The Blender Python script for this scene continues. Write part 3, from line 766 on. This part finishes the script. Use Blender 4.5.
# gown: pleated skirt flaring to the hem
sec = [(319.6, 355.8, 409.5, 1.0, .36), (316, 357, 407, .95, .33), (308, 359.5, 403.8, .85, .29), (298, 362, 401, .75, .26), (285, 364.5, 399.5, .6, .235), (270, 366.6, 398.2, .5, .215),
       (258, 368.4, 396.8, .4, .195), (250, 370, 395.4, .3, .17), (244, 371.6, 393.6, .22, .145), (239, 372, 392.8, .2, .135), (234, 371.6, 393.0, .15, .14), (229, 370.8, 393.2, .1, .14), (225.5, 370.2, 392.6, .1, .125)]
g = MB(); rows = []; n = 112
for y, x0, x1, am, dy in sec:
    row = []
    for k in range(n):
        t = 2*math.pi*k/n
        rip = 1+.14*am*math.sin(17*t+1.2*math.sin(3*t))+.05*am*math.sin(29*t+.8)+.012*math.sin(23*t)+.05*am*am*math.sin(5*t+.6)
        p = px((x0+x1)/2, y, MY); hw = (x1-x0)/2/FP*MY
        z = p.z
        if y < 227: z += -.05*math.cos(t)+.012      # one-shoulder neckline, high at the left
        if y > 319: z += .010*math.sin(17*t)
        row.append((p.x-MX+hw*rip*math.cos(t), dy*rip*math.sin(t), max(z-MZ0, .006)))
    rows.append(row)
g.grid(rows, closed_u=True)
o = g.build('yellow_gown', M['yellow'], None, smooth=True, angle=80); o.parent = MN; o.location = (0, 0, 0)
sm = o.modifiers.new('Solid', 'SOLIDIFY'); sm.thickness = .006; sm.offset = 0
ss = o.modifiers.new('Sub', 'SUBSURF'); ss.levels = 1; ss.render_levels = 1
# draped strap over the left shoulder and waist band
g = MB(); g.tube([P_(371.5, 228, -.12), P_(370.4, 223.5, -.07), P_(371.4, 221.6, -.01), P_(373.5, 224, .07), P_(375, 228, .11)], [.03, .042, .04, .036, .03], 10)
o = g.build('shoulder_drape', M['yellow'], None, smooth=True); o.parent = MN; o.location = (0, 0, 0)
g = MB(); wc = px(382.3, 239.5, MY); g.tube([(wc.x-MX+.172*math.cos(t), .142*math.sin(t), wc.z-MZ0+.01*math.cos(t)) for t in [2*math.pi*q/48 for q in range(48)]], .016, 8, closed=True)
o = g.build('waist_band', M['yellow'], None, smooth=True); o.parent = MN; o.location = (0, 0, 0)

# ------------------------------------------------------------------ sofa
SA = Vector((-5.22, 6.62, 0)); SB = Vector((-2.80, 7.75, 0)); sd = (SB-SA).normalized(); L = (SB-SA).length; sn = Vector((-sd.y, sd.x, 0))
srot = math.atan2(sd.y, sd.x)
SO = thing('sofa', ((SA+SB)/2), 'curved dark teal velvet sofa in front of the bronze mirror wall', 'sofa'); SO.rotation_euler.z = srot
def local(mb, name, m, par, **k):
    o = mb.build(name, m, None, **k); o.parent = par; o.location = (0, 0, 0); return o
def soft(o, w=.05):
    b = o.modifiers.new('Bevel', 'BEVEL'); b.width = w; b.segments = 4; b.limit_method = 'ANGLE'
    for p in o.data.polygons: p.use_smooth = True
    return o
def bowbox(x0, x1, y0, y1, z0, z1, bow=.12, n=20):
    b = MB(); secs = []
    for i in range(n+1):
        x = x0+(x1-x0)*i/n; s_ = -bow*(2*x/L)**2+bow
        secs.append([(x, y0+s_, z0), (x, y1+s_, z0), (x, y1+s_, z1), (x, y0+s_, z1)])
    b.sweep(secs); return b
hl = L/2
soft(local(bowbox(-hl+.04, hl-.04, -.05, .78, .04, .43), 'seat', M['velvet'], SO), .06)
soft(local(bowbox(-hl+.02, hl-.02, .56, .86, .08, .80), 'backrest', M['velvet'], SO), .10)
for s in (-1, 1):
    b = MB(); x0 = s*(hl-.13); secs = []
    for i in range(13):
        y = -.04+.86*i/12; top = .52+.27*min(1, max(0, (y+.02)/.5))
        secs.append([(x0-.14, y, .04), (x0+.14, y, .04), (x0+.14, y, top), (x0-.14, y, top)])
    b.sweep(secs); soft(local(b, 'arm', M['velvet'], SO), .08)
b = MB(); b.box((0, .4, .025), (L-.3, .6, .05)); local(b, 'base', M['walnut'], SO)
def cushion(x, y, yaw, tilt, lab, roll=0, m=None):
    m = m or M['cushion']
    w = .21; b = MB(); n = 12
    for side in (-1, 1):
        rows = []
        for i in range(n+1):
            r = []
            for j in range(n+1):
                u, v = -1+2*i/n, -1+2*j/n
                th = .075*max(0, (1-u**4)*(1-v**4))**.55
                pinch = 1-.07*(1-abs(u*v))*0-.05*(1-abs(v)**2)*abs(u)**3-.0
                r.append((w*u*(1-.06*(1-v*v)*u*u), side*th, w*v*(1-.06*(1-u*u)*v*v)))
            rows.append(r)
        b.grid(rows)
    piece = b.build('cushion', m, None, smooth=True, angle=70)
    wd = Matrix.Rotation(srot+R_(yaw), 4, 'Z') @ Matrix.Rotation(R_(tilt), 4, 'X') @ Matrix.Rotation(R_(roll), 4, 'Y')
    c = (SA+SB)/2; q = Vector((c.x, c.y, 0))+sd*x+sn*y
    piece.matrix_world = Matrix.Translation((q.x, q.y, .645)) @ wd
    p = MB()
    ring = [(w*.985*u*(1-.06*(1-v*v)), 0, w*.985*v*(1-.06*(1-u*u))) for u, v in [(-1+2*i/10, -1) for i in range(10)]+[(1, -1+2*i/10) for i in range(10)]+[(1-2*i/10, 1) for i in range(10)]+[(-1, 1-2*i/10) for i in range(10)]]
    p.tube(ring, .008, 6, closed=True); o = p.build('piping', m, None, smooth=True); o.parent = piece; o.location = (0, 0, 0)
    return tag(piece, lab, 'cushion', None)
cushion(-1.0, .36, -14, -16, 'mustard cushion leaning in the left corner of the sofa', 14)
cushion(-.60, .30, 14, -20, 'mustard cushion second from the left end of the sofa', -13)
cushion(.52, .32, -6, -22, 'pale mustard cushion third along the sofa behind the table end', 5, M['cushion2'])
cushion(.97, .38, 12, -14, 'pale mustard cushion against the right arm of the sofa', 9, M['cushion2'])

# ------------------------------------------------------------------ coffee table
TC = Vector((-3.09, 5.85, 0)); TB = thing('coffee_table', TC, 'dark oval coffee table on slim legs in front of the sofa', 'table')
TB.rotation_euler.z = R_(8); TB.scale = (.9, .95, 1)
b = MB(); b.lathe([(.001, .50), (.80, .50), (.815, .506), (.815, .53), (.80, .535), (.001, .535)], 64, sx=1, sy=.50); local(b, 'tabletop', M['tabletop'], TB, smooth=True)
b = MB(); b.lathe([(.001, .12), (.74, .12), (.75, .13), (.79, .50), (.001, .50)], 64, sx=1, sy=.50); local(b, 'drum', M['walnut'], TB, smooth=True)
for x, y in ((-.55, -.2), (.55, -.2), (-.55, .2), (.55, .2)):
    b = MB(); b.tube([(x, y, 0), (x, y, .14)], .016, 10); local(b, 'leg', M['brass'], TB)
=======
Output all of the data again. Match it exactly.

The Blender Python script for this scene continues. Write part 3, from line 766 on. This part finishes the script. Use Blender 4.5.
# gown: pleated skirt flaring to the hem
sec = [(319.6, 355.8, 409.5, 1.0, .36), (316, 357, 407, .95, .33), (308, 359.5, 403.8, .85, .29), (298, 362, 401, .75, .26), (285, 364.5, 399.5, .6, .235), (270, 366.6, 398.2, .5, .215),
       (258, 368.4, 396.8, .4, .195), (250, 370, 395.4, .3, .17), (244, 371.6, 393.6, .22, .145), (239, 372, 392.8, .2, .135), (234, 371.6, 393.0, .15, .14), (229, 370.8, 393.2, .1, .14), (225.5, 370.2, 392.6, .1, .125)]
g = MB(); rows = []; n = 112
for y, x0, x1, am, dy in sec:
    row = []
    for k in range(n):
        t = 2*math.pi*k/n
        rip = 1+.14*am*math.sin(17*t+1.2*math.sin(3*t))+.05*am*math.sin(29*t+.8)+.012*math.sin(23*t)+.05*am*am*math.sin(5*t+.6)
        p = px((x0+x1)/2, y, MY); hw = (x1-x0)/2/FP*MY
        z = p.z
        if y < 227: z += -.05*math.cos(t)+.012      # one-shoulder neckline, high at the left
        if y > 319: z += .010*math.sin(17*t)
        row.append((p.x-MX+hw*rip*math.cos(t), dy*rip*math.sin(t), max(z-MZ0, .006)))
    rows.append(row)
g.grid(rows, closed_u=True)
o = g.build('yellow_gown', M['yellow'], None, smooth=True, angle=80); o.parent = MN; o.location = (0, 0, 0)
sm = o.modifiers.new('Solid', 'SOLIDIFY'); sm.thickness = .006; sm.offset = 0
ss = o.modifiers.new('Sub', 'SUBSURF'); ss.levels = 1; ss.render_levels = 1
# draped strap over the left shoulder and waist band
g = MB(); g.tube([P_(371.5, 228, -.12), P_(370.4, 223.5, -.07), P_(371.4, 221.6, -.01), P_(373.5, 224, .07), P_(375, 228, .11)], [.03, .042, .04, .036, .03], 10)
o = g.build('shoulder_drape', M['yellow'], None, smooth=True); o.parent = MN; o.location = (0, 0, 0)
g = MB(); wc = px(382.3, 239.5, MY); g.tube([(wc.x-MX+.172*math.cos(t), .142*math.sin(t), wc.z-MZ0+.01*math.cos(t)) for t in [2*math.pi*q/48 for q in range(48)]], .016, 8, closed=True)
o = g.build('waist_band', M['yellow'], None, smooth=True); o.parent = MN; o.location = (0, 0, 0)

# ------------------------------------------------------------------ sofa
SA = Vector((-5.22, 6.62, 0)); SB = Vector((-2.80, 7.75, 0)); sd = (SB-SA).normalized(); L = (SB-SA).length; sn = Vector((-sd.y, sd.x, 0))
srot = math.atan2(sd.y, sd.x)
SO = thing('sofa', ((SA+SB)/2), 'curved dark teal velvet sofa in front of the bronze mirror wall', 'sofa'); SO.rotation_euler.z = srot
def local(mb, name, m, par, **k):
    o = mb.build(name, m, None, **k); o.parent = par; o.location = (0, 0, 0); return o
def soft(o, w=.05):
    b = o.modifiers.new('Bevel', 'BEVEL'); b.width = w; b.segments = 4; b.limit_method = 'ANGLE'
    for p in o.data.polygons: p.use_smooth = True
    return o
def bowbox(x0, x1, y0, y1, z0, z1, bow=.12, n=20):
    b = MB(); secs = []
    for i in range(n+1):
        x = x0+(x1-x0)*i/n; s_ = -bow*(2*x/L)**2+bow
        secs.append([(x, y0+s_, z0), (x, y1+s_, z0), (x, y1+s_, z1), (x, y0+s_, z1)])
    b.sweep(secs); return b
hl = L/2
soft(local(bowbox(-hl+.04, hl-.04, -.05, .78, .04, .43), 'seat', M['velvet'], SO), .06)
soft(local(bowbox(-hl+.02, hl-.02, .56, .86, .08, .80), 'backrest', M['velvet'], SO), .10)
for s in (-1, 1):
    b = MB(); x0 = s*(hl-.13); secs = []
    for i in range(13):
        y = -.04+.86*i/12; top = .52+.27*min(1, max(0, (y+.02)/.5))
        secs.append([(x0-.14, y, .04), (x0+.14, y, .04), (x0+.14, y, top), (x0-.14, y, top)])
    b.sweep(secs); soft(local(b, 'arm', M['velvet'], SO), .08)
b = MB(); b.box((0, .4, .025), (L-.3, .6, .05)); local(b, 'base', M['walnut'], SO)
def cushion(x, y, yaw, tilt, lab, roll=0, m=None):
    m = m or M['cushion']
    w = .21; b = MB(); n = 12
    for side in (-1, 1):
        rows = []
        for i in range(n+1):
            r = []
            for j in range(n+1):
                u, v = -1+2*i/n, -1+2*j/n
                th = .075*max(0, (1-u**4)*(1-v**4))**.55
                pinch = 1-.07*(1-abs(u*v))*0-.05*(1-abs(v)**2)*abs(u)**3-.0
                r.append((w*u*(1-.06*(1-v*v)*u*u), side*th, w*v*(1-.06*(1-u*u)*v*v)))
            rows.append(r)
        b.grid(rows)
    piece = b.build('cushion', m, None, smooth=True, angle=70)
    wd = Matrix.Rotation(srot+R_(yaw), 4, 'Z') @ Matrix.Rotation(R_(tilt), 4, 'X') @ Matrix.Rotation(R_(roll), 4, 'Y')
    c = (SA+SB)/2; q = Vector((c.x, c.y, 0))+sd*x+sn*y
    piece.matrix_world = Matrix.Translation((q.x, q.y, .645)) @ wd
    p = MB()
    ring = [(w*.985*u*(1-.06*(1-v*v)), 0, w*.985*v*(1-.06*(1-u*u))) for u, v in [(-1+2*i/10, -1) for i in range(10)]+[(1, -1+2*i/10) for i in range(10)]+[(1-2*i/10, 1) for i in range(10)]+[(-1, 1-2*i/10) for i in range(10)]]
    p.tube(ring, .008, 6, closed=True); o = p.build('piping', m, None, smooth=True); o.parent = piece; o.location = (0, 0, 0)
    return tag(piece, lab, 'cushion', None)
cushion(-1.0, .36, -14, -16, 'mustard cushion leaning in the left corner of the sofa', 14)
cushion(-.60, .30, 14, -20, 'mustard cushion second from the left end of the sofa', -13)
cushion(.52, .32, -6, -22, 'pale mustard cushion third along the sofa behind the table end', 5, M['cushion2'])
cushion(.97, .38, 12, -14, 'pale mustard cushion against the right arm of the sofa', 9, M['cushion2'])

# ------------------------------------------------------------------ coffee table
TC = Vector((-3.09, 5.85, 0)); TB = thing('coffee_table', TC, 'dark oval coffee table on slim legs in front of the sofa', 'table')
TB.rotation_euler.z = R_(8); TB.scale = (.9, .95, 1)
b = MB(); b.lathe([(.001, .50), (.80, .50), (.815, .506), (.815, .53), (.80, .535), (.001, .535)], 64, sx=1, sy=.50); local(b, 'tabletop', M['tabletop'], TB, smooth=True)
b = MB(); b.lathe([(.001, .12), (.74, .12), (.75, .13), (.79, .50), (.001, .50)], 64, sx=1, sy=.50); local(b, 'drum', M['walnut'], TB, smooth=True)
for x, y in ((-.55, -.2), (.55, -.2), (-.55, .2), (.55, .2)):
    b = MB(); b.tube([(x, y, 0), (x, y, .14)], .016, 10); local(b, 'leg', M['brass'], TB)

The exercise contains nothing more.